> [TASK REQUIREMENTS]
Using the records that follow, reproduce exactly the lines starting at the line containing "What Blender Python" and ending at the line containing "except Exception: pass". Include both end lines and no pictures.

--- start PROVIDED ENTRIES ---

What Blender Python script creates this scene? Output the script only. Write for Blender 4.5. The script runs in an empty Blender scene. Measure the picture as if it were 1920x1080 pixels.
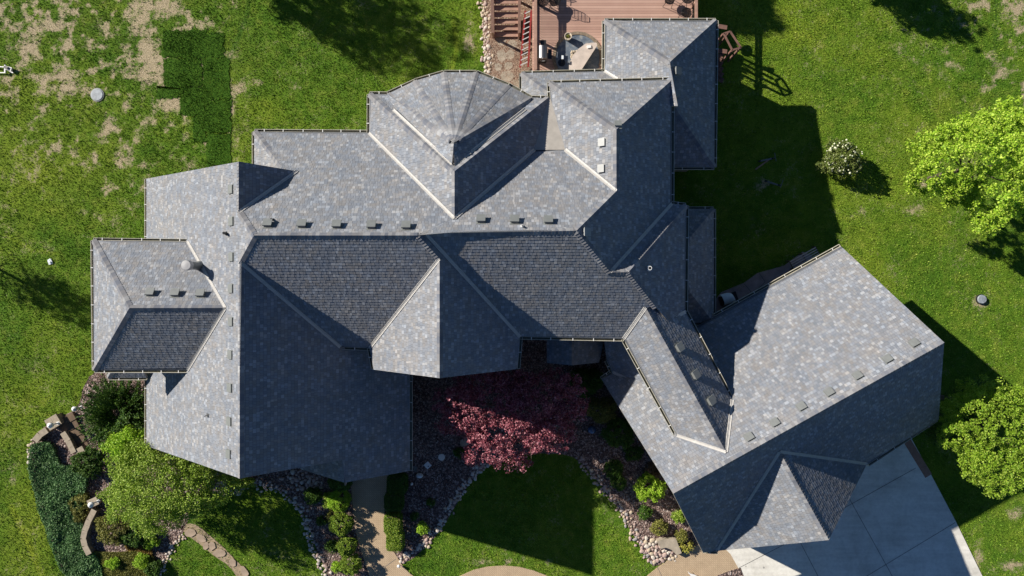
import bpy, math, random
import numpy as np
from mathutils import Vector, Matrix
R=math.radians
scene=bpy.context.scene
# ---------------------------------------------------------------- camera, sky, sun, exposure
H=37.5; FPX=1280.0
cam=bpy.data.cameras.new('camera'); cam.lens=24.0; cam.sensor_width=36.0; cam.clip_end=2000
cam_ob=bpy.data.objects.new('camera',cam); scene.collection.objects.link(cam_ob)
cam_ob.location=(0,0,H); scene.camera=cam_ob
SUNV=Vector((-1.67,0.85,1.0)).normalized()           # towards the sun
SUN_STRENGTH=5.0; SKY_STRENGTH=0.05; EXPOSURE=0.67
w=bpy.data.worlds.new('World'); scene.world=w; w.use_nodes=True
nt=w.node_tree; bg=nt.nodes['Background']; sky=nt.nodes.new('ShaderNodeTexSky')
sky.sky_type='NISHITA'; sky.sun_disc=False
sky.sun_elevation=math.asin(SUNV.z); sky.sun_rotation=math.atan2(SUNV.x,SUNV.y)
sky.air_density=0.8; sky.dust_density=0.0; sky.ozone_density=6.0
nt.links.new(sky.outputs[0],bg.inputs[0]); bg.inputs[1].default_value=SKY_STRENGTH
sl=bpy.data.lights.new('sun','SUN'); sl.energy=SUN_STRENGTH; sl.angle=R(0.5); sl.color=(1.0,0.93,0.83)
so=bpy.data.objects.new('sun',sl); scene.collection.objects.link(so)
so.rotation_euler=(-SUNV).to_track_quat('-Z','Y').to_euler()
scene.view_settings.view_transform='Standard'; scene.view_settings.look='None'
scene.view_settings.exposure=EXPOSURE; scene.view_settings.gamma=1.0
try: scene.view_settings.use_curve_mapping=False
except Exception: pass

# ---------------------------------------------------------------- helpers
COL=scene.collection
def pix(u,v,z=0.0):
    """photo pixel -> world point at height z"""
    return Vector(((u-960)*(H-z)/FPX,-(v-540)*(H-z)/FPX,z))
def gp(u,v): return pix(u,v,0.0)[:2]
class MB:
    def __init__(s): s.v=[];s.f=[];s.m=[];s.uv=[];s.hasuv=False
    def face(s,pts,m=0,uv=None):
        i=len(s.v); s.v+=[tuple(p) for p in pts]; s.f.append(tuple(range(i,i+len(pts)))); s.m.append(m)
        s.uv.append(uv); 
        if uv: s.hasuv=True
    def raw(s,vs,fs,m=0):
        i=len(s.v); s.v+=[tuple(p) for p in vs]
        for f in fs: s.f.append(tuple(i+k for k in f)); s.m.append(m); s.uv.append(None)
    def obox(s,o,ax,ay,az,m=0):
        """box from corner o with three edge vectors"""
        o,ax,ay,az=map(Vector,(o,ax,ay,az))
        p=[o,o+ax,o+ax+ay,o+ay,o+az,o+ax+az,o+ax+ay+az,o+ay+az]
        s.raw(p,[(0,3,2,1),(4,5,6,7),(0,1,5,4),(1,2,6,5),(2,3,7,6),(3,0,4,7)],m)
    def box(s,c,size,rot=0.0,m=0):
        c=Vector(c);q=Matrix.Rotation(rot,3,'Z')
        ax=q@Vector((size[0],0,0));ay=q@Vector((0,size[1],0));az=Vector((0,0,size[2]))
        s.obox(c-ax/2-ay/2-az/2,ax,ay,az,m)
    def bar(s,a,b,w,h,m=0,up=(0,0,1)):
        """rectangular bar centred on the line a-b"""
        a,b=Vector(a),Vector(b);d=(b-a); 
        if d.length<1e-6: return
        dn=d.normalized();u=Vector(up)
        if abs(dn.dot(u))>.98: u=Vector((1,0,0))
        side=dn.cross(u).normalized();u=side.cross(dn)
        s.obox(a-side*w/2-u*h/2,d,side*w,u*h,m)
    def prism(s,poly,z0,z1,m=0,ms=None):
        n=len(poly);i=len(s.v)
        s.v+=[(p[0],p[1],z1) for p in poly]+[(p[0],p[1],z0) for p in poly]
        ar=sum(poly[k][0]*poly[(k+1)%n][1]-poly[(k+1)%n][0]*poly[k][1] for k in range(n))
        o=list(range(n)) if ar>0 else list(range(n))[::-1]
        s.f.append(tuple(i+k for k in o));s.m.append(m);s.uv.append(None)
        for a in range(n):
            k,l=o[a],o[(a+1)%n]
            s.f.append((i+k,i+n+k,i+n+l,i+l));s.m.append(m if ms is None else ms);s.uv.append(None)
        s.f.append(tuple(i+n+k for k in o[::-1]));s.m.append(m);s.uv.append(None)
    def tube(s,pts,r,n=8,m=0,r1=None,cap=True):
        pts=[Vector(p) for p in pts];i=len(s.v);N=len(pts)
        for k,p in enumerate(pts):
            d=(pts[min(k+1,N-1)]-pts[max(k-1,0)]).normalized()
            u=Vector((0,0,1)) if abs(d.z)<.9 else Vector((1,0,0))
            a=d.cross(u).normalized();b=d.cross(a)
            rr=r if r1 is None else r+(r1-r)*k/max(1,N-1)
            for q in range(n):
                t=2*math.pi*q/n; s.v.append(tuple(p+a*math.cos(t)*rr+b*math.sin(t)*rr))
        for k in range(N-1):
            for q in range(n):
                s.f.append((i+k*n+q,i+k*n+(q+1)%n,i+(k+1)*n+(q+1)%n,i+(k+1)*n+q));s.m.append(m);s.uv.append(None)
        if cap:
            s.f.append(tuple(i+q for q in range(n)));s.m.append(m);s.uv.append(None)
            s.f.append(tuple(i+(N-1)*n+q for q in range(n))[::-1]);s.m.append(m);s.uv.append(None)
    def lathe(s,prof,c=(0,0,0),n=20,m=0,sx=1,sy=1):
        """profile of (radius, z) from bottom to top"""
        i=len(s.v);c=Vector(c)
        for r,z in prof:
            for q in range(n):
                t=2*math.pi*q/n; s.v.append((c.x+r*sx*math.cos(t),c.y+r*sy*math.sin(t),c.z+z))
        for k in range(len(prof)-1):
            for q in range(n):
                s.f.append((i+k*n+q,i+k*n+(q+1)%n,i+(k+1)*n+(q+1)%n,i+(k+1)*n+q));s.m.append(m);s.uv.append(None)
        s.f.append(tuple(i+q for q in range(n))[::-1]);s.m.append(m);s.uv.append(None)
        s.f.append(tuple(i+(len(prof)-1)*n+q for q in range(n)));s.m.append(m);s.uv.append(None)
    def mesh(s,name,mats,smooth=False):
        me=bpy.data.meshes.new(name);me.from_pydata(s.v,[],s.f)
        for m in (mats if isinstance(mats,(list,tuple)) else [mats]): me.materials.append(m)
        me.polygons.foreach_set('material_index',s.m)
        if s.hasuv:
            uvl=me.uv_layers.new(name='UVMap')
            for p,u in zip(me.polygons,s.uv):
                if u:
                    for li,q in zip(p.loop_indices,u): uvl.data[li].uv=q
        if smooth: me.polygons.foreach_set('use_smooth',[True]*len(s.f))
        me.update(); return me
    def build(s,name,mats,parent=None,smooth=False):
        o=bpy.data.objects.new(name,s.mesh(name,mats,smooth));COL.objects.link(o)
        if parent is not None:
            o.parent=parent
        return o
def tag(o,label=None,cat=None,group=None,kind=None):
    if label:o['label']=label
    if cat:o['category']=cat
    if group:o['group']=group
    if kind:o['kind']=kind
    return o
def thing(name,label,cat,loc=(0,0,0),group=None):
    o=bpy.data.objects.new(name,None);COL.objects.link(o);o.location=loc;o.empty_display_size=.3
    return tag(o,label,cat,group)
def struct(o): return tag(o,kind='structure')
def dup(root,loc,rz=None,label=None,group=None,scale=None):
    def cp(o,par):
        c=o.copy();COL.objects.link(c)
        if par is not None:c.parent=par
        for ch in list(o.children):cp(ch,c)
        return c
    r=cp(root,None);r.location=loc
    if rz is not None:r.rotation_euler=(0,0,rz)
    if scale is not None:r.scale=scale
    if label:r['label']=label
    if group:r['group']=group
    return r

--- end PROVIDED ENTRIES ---
--- start PROVIDED ENTRIES ---

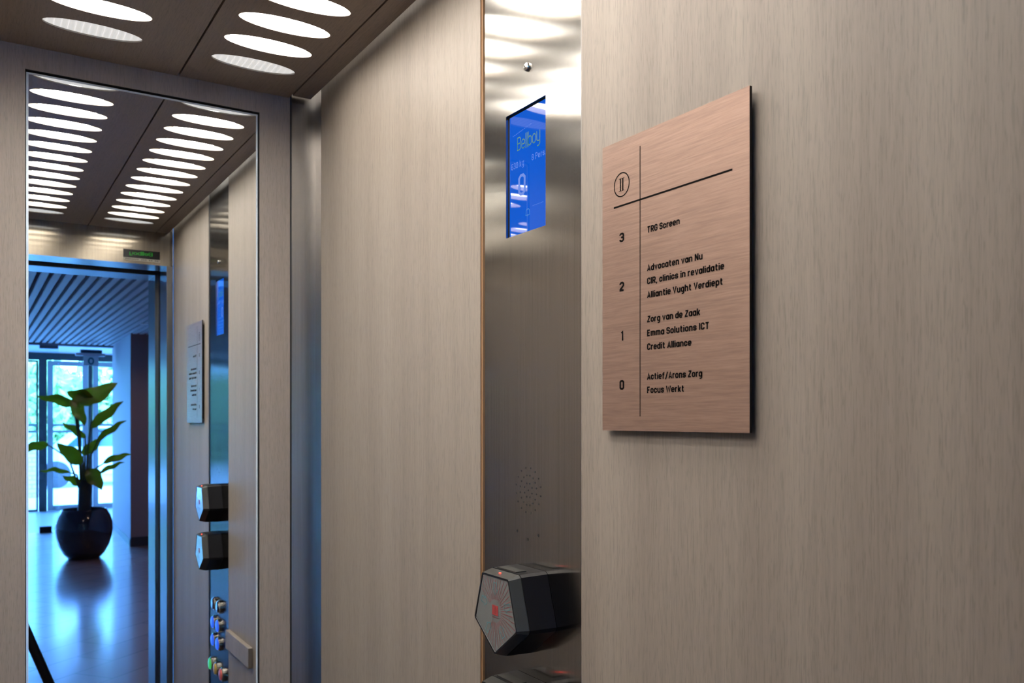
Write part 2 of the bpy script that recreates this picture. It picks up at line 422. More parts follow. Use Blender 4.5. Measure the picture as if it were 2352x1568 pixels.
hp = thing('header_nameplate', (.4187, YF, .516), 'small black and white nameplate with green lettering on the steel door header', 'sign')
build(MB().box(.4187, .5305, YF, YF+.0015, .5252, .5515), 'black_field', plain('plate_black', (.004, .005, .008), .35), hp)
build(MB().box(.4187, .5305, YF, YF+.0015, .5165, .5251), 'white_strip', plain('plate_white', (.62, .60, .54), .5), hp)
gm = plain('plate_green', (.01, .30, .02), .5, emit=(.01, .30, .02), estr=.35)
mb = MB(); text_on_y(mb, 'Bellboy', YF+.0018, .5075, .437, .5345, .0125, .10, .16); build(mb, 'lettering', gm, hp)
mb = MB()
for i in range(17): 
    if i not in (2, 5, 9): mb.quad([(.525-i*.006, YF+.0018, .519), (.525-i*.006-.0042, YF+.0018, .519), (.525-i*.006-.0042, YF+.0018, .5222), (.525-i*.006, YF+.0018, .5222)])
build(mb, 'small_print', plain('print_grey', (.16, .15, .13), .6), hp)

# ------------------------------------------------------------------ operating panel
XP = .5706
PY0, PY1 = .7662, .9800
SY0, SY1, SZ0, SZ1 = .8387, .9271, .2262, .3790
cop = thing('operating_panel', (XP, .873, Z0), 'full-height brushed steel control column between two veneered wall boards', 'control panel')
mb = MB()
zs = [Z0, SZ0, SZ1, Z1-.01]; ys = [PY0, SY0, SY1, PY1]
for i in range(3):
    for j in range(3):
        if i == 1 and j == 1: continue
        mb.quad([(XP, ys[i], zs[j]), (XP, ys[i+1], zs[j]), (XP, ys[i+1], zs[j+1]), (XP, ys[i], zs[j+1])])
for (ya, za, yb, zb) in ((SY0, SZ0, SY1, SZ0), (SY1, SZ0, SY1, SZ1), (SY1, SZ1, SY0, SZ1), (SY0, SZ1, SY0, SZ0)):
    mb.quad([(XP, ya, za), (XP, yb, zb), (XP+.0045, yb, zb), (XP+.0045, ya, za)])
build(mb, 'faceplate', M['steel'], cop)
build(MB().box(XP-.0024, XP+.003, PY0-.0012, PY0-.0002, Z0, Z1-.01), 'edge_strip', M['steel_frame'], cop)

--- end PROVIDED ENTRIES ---

> [TASK RESPONSE]
What Blender Python script creates this scene? Output the script only. Write for Blender 4.5. The script runs in an empty Blender scene. Measure the picture as if it were 1920x1080 pixels.
import bpy, math, random
import numpy as np
from mathutils import Vector, Matrix
R=math.radians
scene=bpy.context.scene
# ---------------------------------------------------------------- camera, sky, sun, exposure
H=37.5; FPX=1280.0
cam=bpy.data.cameras.new('camera'); cam.lens=24.0; cam.sensor_width=36.0; cam.clip_end=2000
cam_ob=bpy.data.objects.new('camera',cam); scene.collection.objects.link(cam_ob)
cam_ob.location=(0,0,H); scene.camera=cam_ob
SUNV=Vector((-1.67,0.85,1.0)).normalized()           # towards the sun
SUN_STRENGTH=5.0; SKY_STRENGTH=0.05; EXPOSURE=0.67
w=bpy.data.worlds.new('World'); scene.world=w; w.use_nodes=True
nt=w.node_tree; bg=nt.nodes['Background']; sky=nt.nodes.new('ShaderNodeTexSky')
sky.sky_type='NISHITA'; sky.sun_disc=False
sky.sun_elevation=math.asin(SUNV.z); sky.sun_rotation=math.atan2(SUNV.x,SUNV.y)
sky.air_density=0.8; sky.dust_density=0.0; sky.ozone_density=6.0
nt.links.new(sky.outputs[0],bg.inputs[0]); bg.inputs[1].default_value=SKY_STRENGTH
sl=bpy.data.lights.new('sun','SUN'); sl.energy=SUN_STRENGTH; sl.angle=R(0.5); sl.color=(1.0,0.93,0.83)
so=bpy.data.objects.new('sun',sl); scene.collection.objects.link(so)
so.rotation_euler=(-SUNV).to_track_quat('-Z','Y').to_euler()
scene.view_settings.view_transform='Standard'; scene.view_settings.look='None'
scene.view_settings.exposure=EXPOSURE; scene.view_settings.gamma=1.0
try: scene.view_settings.use_curve_mapping=False
except Exception: pass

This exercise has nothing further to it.